La casistica è la più varia, ma il problema che accomuna tutte queste categorie è legato ai tempi di attesa, che sono lunghissimi. Dal punto di vista statistico, ormai sono circa tre anni gli di attesa, mentre il decreto ministeriale che regola la durata del procedimento di concessione della cittadinanza prevede un periodo di attesa massimo di 760 giorni, ovverosia di 2 anni.
Non si sa quanto i 3 anni di attesa siano motivati dalle esigenze burocratiche o quanto, invece, non siano influenzati da esigenze di tipo politico, dall’andamento delle compagini governative che si avvicendano.
Il problema dei tempi di attesa non è purtroppo risolvibile perché, anche facendo un ricorso a seguito di un’eventuale diffida e messa in mora a provvedere formalmente notificata all’amministrazione e a seguito della perdurante inerzia, l’eventuale proposizione del ricorso al competente Tribunale Amministrativo Regionale non può proporre un effetto utile, in quanto il TAR non ha possibilità di sostituirsi all’amministrazione competente quindi di adottare al posto di questa il provvedimento di concessione della cittadinanza nei casi previsti.
Di conseguenza dobbiamo purtroppo dire che non possiamo indicare un rimedio rispetto a questi tempi di attesa, se non forse la mobilitazione in senso più ampiamente politico e una sensibilizzazione delle forze sociali e politiche affinché intervengano su questi aspetti.

I dinieghi
Oltre al problema della durata, esiste anche il problema della prassi adottata dall’amministrazione centrale, per quanto riguarda la concessione della cittadinanza a coloro che chiedono la cosiddetta naturalizzazione, a coloro che chiedono la cittadinanza italiana dopo 10 anni di residenza. Sono innumerevoli i provvedimenti di rifiuto o diniego che recano una motivazione, pressoché prestampata, in base alla quale si ricorda che la concessione della cittadinanza non è determinata dalla valutazione dell’interesse dello straniero, bensì dalla valutazione dell’interesse per lo Stato e per la comunità nazionale ad accogliere come nuovo cittadino il richiedente.
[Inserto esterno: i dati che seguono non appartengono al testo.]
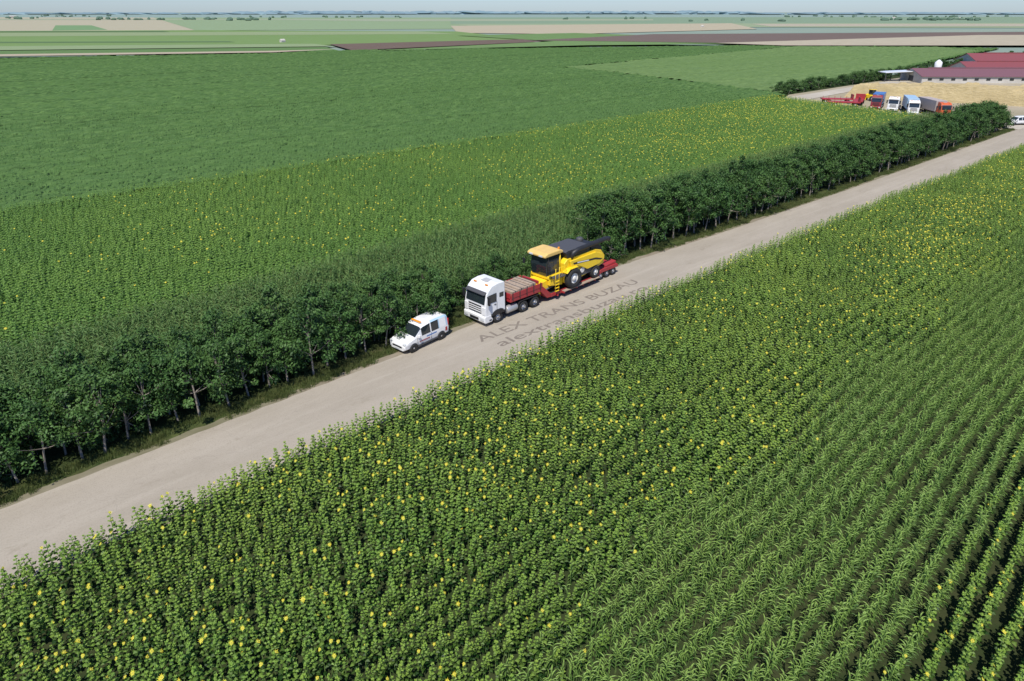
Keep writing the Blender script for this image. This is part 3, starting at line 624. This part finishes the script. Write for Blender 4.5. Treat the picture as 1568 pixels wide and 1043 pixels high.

La motivazione dei provvedimenti del Ministero dell’Interno – recitando essenzialmente sempre questa espressione – sottolinea il potere pienamente discrezionale dell’amministrazione nel valutare l’opportunità di concedere o meno la cittadinanza italiana.
Diverso il caso di chi chiede la cittadinanza italiana per matrimonio con cittadino italiano. In questo caso, le sezioni unite della Corte di Cassazione affermano che si tratta di un vero e proprio diritto soggettivo, condizionato unicamente dalla eventuale esistenza di circostanze che permettono di affermare la pericolosità per la sicurezza dello stato o per l’ordine pubblico della persona richiedente (nel caso, quindi, di condanne per gravi delitti o di segnalazioni che attengono alla sicurezza dello stato, segnalazioni che non è poi possibile controllare perché sono coperte dal più stretto e rigoroso riserbo, anche quando venga promosso un ricorso al competente Tribunale Amministrativo).
Nel corso di questi procedimenti si scopre, infatti, che anche una volta che è disposta l’acquisizione agli atti del fascicolo della pratica presso il Ministero dell’Interno, il parere relativo ai rischi per la sicurezza dello stato e per l’ordine pubblico è secretato (segreto) e quindi completamente cancellato. Di quel parere si ha soltanto l’intestazione e le conclusioni, mentre il contenuto delle motivazioni non sono visibili da nessuno, nemmeno dal Tribunale stesso.
Vi sono, quindi, spazi di discrezionalità che rischiano di produrre risultati che vanno ben oltre le valutazioni di sicurezza dello Stato e della comunità.